Is this omission of material possible misinformation about short-selling in Trump Media’s latest SEC filing?

The filing contained the following:

"Brokerage firms may facilitate short selling in DJT’s shares by lending DJT’s shareholders’ shares held in margin accounts. Through this practice, brokerage firms earn an alternative source of revenue by “lending” shares to sophisticated and institutional investors who are betting that the price of the particular stock will decrease over a period of time. If the price of the stock in fact decreases, then the brokerage firm and the sophisticated and institutional investors will have made a profit, while the ultimate retail investor has not."

OP comment:

The SEC filing deliberately omits that a stock holder is entitled to receive a split of the short-sale loan proceeds from which they would earn income.

At the extremely high lending rates that have been reported for DJT stock borrowing, the loan income available is significant and these could ameliorate losses from long holdings as DJT's stock price decreases…

(the following is provided for information only to show the misinformation by omission contained in the Trump Media SEC filing; OP has no affiliation or interest in entities referred to in this post and provides the information for education purposes only)

from: https://www.schwab.com/learn/story/earning-extra-income-with-securities-lending

'The main benefit of stock lending is its income potential. If your shares are loaned out—which may or may not happen based on market demand—you'll earn interest daily, including weekends and holidays, which you'll typically split with your broker. Most brokerage, retirement, and trust accounts are eligible, and you can terminate the agreement or sell your shares at any time, even if they're on loan.

"Stock lending can be an attractive way to boost total returns from a long-term investment," says Cameron Creel, a senior manager of securities lending at Schwab.
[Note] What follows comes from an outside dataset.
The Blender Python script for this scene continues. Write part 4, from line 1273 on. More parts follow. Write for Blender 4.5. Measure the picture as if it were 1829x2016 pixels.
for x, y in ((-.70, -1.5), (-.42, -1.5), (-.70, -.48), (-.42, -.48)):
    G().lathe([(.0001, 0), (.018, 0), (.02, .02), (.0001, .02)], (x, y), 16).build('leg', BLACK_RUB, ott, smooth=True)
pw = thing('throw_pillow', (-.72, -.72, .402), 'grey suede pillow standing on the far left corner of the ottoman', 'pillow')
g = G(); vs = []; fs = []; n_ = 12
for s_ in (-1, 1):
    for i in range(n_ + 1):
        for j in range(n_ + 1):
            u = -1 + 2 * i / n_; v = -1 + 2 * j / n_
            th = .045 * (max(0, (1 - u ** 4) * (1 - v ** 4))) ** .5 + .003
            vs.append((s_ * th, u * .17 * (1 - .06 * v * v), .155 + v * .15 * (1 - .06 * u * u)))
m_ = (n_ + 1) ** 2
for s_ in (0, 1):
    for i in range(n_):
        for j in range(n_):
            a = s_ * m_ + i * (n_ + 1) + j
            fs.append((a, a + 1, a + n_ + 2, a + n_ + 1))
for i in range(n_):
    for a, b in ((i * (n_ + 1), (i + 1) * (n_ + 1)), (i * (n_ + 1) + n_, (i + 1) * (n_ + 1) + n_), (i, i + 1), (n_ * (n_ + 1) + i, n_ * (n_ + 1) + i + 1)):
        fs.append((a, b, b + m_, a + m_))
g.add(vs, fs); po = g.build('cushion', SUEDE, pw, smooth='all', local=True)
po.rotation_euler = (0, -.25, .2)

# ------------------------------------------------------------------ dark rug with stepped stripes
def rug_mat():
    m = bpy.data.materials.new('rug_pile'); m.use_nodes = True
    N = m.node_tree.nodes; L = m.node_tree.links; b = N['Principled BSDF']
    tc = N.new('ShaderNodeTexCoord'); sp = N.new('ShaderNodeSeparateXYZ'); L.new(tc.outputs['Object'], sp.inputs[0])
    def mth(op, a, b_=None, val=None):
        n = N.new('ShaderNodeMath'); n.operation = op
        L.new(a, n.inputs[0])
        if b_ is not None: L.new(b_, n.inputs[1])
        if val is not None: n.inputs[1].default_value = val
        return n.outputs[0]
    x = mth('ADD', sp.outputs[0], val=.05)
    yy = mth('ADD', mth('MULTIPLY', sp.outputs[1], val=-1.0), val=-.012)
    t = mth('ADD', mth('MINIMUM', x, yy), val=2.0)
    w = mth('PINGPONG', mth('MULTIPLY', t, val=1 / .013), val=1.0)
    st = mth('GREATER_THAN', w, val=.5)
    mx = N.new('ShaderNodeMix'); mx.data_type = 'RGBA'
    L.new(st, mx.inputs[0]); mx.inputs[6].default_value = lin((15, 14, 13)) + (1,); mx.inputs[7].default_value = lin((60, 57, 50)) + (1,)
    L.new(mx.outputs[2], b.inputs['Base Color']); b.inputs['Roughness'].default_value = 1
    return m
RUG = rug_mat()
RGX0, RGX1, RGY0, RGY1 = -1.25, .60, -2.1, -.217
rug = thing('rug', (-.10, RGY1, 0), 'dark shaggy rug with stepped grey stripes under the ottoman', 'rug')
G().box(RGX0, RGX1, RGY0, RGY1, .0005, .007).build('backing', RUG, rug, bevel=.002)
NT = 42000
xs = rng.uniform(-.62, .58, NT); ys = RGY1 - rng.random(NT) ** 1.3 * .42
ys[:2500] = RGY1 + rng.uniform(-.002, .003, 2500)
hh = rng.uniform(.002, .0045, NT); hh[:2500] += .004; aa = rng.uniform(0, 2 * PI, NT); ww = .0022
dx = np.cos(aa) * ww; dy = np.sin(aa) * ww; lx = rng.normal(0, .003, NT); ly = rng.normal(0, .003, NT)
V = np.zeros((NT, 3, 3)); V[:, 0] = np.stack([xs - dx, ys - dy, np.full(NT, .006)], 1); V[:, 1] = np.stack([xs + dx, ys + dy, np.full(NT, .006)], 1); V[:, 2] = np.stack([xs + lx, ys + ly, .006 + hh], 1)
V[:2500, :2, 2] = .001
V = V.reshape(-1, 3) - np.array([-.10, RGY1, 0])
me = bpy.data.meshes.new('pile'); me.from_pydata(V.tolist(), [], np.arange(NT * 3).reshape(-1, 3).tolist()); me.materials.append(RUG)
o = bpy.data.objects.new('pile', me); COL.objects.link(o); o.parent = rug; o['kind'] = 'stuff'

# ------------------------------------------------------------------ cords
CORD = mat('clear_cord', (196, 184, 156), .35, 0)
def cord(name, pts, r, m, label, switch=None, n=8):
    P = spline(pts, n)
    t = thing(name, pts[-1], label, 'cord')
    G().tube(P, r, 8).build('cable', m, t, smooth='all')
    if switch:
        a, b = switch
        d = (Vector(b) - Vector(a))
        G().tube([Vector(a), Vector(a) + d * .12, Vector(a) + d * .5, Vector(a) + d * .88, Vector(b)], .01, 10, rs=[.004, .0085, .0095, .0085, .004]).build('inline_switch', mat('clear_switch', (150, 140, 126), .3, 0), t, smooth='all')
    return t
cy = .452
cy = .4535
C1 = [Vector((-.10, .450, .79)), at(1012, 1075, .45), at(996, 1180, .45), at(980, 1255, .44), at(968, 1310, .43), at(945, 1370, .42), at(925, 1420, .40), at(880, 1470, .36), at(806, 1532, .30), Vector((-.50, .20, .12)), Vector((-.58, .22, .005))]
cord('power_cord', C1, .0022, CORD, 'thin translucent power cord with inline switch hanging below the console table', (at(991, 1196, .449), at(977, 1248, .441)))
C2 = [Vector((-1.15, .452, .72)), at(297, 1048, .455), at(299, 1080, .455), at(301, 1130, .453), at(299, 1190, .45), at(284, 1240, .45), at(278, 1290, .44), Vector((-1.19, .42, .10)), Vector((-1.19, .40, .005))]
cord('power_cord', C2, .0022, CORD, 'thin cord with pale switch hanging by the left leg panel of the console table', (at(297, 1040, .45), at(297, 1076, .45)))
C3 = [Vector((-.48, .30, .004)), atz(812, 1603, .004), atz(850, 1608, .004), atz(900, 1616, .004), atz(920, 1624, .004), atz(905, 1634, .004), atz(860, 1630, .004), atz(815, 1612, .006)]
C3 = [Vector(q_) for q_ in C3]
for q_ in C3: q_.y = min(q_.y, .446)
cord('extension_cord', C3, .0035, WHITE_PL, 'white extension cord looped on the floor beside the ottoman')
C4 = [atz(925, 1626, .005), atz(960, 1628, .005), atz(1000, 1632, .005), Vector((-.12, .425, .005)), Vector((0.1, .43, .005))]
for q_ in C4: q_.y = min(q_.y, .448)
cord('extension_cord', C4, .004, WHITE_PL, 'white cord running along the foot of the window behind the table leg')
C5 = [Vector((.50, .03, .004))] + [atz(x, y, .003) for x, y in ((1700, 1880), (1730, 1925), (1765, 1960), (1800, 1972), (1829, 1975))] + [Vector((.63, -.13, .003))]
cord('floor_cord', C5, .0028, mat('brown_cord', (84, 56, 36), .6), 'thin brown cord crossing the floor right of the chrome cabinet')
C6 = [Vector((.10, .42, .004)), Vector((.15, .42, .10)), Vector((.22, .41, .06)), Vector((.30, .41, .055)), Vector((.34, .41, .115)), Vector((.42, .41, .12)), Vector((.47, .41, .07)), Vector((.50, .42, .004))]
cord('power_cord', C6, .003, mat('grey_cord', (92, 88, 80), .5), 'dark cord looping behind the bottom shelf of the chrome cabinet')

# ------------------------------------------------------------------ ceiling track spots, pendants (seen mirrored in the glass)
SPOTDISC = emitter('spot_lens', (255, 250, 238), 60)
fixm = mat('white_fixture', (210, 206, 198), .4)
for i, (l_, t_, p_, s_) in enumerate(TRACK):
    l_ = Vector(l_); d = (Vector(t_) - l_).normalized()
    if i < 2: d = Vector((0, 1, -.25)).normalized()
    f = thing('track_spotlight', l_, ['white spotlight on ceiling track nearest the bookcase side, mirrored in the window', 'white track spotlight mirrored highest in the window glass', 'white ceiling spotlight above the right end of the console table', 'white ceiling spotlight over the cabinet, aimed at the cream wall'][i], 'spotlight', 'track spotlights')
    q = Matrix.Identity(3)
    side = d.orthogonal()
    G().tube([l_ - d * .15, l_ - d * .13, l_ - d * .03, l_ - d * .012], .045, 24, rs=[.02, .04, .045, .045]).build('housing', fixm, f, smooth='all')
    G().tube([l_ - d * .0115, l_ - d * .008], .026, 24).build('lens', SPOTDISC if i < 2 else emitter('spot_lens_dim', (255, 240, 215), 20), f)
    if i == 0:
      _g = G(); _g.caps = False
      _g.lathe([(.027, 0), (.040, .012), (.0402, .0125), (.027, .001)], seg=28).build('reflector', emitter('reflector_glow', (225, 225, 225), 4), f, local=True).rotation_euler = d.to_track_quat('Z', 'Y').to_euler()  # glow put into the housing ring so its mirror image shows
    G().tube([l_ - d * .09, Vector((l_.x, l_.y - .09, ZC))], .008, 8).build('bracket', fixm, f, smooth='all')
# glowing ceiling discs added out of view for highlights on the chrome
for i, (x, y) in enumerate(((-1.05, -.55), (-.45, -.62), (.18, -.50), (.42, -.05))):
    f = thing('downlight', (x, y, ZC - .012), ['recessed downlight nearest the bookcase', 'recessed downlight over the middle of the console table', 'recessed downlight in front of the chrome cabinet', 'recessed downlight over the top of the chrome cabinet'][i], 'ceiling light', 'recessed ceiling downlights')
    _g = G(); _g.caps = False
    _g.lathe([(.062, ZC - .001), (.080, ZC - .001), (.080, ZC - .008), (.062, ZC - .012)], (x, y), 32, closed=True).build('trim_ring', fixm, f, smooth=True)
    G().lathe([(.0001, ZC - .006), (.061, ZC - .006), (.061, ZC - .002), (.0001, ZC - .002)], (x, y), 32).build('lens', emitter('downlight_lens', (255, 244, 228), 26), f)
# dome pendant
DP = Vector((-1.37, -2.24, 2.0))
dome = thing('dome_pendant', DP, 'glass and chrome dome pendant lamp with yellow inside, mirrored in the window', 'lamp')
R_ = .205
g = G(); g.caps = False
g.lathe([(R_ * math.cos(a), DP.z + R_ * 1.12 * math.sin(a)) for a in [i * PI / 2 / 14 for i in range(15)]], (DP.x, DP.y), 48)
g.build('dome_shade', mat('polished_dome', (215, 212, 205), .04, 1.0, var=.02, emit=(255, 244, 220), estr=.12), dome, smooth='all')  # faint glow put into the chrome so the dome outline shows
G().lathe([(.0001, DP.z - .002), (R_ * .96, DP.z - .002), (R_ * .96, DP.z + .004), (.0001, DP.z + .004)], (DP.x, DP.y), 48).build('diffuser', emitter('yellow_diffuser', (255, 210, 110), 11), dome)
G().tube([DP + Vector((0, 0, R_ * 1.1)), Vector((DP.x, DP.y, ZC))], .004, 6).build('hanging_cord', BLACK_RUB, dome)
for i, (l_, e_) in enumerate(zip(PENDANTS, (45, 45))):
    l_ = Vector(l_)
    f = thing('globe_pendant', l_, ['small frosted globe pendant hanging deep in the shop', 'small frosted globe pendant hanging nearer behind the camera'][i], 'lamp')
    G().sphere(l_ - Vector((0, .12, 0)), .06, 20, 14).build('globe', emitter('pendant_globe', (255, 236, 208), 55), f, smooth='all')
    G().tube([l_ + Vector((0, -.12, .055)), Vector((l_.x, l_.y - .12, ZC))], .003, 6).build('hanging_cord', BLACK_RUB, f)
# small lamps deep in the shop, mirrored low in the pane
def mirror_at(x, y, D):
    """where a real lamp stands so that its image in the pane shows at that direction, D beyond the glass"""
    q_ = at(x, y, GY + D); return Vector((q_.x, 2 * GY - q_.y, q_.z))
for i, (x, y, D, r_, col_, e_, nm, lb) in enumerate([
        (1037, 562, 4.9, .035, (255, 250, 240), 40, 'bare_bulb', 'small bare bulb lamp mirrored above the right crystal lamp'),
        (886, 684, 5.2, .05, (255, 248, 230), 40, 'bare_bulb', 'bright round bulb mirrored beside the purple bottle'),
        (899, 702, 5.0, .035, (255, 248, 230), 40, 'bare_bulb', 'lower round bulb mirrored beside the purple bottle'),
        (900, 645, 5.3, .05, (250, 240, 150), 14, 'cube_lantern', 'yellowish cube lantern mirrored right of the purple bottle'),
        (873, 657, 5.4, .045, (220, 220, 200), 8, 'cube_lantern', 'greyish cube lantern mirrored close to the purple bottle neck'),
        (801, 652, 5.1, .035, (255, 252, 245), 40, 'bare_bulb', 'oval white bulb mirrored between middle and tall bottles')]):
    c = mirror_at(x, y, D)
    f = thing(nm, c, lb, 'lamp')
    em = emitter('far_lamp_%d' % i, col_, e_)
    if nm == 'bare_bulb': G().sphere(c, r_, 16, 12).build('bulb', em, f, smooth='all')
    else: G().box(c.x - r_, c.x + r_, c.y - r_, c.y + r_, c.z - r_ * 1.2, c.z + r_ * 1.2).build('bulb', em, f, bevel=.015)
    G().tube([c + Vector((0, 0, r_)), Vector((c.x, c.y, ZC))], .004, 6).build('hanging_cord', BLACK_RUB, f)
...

However, it's important to note that loaned securities are not covered by the Securities Investor Protection Corporation, which safeguards customers if their investment firm fails.

Instead, some firms, including Schwab, post cash collateral to be held in custody for the client in the event of default. "Investment firm failures are rare but can happen," Cameron says, "so it's important to have this kind of protection as part of a securities-lending program."

Securities lending at Schwab –

Eligibility: Households must have at least $100,000 in assets held in Schwab accounts.

Collateralization: Schwab posts cash collateral equal to the full market value of the securities on loan, which is paid to the investor in the event of the firm's failure.

Interest income: Although it can vary depending on demand and market conditions, interest income—which accrues daily and is paid out monthly—is generally split 50/50 between Schwab and the client.

Trading restrictions: None; clients may sell loaned securities at any time.